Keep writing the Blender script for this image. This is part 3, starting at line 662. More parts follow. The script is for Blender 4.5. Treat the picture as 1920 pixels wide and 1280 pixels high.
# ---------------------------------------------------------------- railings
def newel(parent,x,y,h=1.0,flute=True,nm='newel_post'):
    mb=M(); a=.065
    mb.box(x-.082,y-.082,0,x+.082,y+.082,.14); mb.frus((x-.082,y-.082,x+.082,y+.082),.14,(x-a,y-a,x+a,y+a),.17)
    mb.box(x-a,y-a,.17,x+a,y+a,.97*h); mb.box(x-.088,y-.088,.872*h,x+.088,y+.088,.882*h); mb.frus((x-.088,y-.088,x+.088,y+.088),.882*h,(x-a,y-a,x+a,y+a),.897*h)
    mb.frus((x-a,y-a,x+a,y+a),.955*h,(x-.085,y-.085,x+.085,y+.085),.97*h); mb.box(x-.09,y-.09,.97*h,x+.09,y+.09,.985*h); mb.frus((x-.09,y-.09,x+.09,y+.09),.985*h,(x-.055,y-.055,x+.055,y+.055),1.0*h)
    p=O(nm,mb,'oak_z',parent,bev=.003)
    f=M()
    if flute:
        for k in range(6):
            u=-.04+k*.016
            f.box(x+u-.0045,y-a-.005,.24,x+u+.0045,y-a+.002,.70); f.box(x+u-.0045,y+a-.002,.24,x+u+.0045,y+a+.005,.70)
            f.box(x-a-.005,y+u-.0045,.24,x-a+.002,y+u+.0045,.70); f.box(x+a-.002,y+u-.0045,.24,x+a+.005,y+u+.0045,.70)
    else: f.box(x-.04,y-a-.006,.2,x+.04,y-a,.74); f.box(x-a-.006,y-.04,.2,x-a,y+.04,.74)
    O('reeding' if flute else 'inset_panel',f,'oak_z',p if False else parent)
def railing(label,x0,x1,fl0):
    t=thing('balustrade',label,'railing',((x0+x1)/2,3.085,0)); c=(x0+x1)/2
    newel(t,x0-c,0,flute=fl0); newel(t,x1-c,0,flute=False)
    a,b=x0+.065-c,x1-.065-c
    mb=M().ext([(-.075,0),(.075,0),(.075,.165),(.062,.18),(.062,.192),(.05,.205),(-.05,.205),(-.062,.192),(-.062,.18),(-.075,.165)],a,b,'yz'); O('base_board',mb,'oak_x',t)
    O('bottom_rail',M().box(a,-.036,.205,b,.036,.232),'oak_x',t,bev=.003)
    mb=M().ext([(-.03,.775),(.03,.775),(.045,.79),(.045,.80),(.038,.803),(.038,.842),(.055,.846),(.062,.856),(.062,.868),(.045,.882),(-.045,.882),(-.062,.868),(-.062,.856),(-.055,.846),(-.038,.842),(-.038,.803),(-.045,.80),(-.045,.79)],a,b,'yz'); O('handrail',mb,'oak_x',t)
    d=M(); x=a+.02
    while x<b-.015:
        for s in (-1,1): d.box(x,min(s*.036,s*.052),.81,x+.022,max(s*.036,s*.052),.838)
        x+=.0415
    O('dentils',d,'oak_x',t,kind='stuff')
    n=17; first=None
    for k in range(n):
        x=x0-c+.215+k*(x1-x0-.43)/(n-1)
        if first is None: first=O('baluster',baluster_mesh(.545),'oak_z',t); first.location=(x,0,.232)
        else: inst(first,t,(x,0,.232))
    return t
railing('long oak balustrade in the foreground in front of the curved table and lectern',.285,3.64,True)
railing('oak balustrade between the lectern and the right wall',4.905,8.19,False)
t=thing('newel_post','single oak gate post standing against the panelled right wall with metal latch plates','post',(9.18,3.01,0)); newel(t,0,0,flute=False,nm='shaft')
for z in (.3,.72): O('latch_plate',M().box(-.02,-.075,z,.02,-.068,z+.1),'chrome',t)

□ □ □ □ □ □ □

#### SHORT TASK
From the data above, extract every line in its exact form.

#### OUTPUT BELOW
Keep writing the Blender script for this image. This is part 3, starting at line 662. More parts follow. The script is for Blender 4.5. Treat the picture as 1920 pixels wide and 1280 pixels high.
# ---------------------------------------------------------------- railings
def newel(parent,x,y,h=1.0,flute=True,nm='newel_post'):
    mb=M(); a=.065
    mb.box(x-.082,y-.082,0,x+.082,y+.082,.14); mb.frus((x-.082,y-.082,x+.082,y+.082),.14,(x-a,y-a,x+a,y+a),.17)
    mb.box(x-a,y-a,.17,x+a,y+a,.97*h); mb.box(x-.088,y-.088,.872*h,x+.088,y+.088,.882*h); mb.frus((x-.088,y-.088,x+.088,y+.088),.882*h,(x-a,y-a,x+a,y+a),.897*h)
    mb.frus((x-a,y-a,x+a,y+a),.955*h,(x-.085,y-.085,x+.085,y+.085),.97*h); mb.box(x-.09,y-.09,.97*h,x+.09,y+.09,.985*h); mb.frus((x-.09,y-.09,x+.09,y+.09),.985*h,(x-.055,y-.055,x+.055,y+.055),1.0*h)
    p=O(nm,mb,'oak_z',parent,bev=.003)
    f=M()
    if flute:
        for k in range(6):
            u=-.04+k*.016
            f.box(x+u-.0045,y-a-.005,.24,x+u+.0045,y-a+.002,.70); f.box(x+u-.0045,y+a-.002,.24,x+u+.0045,y+a+.005,.70)
            f.box(x-a-.005,y+u-.0045,.24,x-a+.002,y+u+.0045,.70); f.box(x+a-.002,y+u-.0045,.24,x+a+.005,y+u+.0045,.70)
    else: f.box(x-.04,y-a-.006,.2,x+.04,y-a,.74); f.box(x-a-.006,y-.04,.2,x-a,y+.04,.74)
    O('reeding' if flute else 'inset_panel',f,'oak_z',p if False else parent)
def railing(label,x0,x1,fl0):
    t=thing('balustrade',label,'railing',((x0+x1)/2,3.085,0)); c=(x0+x1)/2
    newel(t,x0-c,0,flute=fl0); newel(t,x1-c,0,flute=False)
    a,b=x0+.065-c,x1-.065-c
    mb=M().ext([(-.075,0),(.075,0),(.075,.165),(.062,.18),(.062,.192),(.05,.205),(-.05,.205),(-.062,.192),(-.062,.18),(-.075,.165)],a,b,'yz'); O('base_board',mb,'oak_x',t)
    O('bottom_rail',M().box(a,-.036,.205,b,.036,.232),'oak_x',t,bev=.003)
    mb=M().ext([(-.03,.775),(.03,.775),(.045,.79),(.045,.80),(.038,.803),(.038,.842),(.055,.846),(.062,.856),(.062,.868),(.045,.882),(-.045,.882),(-.062,.868),(-.062,.856),(-.055,.846),(-.038,.842),(-.038,.803),(-.045,.80),(-.045,.79)],a,b,'yz'); O('handrail',mb,'oak_x',t)
    d=M(); x=a+.02
    while x<b-.015:
        for s in (-1,1): d.box(x,min(s*.036,s*.052),.81,x+.022,max(s*.036,s*.052),.838)
        x+=.0415
    O('dentils',d,'oak_x',t,kind='stuff')
    n=17; first=None
    for k in range(n):
        x=x0-c+.215+k*(x1-x0-.43)/(n-1)
        if first is None: first=O('baluster',baluster_mesh(.545),'oak_z',t); first.location=(x,0,.232)
        else: inst(first,t,(x,0,.232))
    return t
railing('long oak balustrade in the foreground in front of the curved table and lectern',.285,3.64,True)
railing('oak balustrade between the lectern and the right wall',4.905,8.19,False)
t=thing('newel_post','single oak gate post standing against the panelled right wall with metal latch plates','post',(9.18,3.01,0)); newel(t,0,0,flute=False,nm='shaft')
for z in (.3,.72): O('latch_plate',M().box(-.02,-.075,z,.02,-.068,z+.1),'chrome',t)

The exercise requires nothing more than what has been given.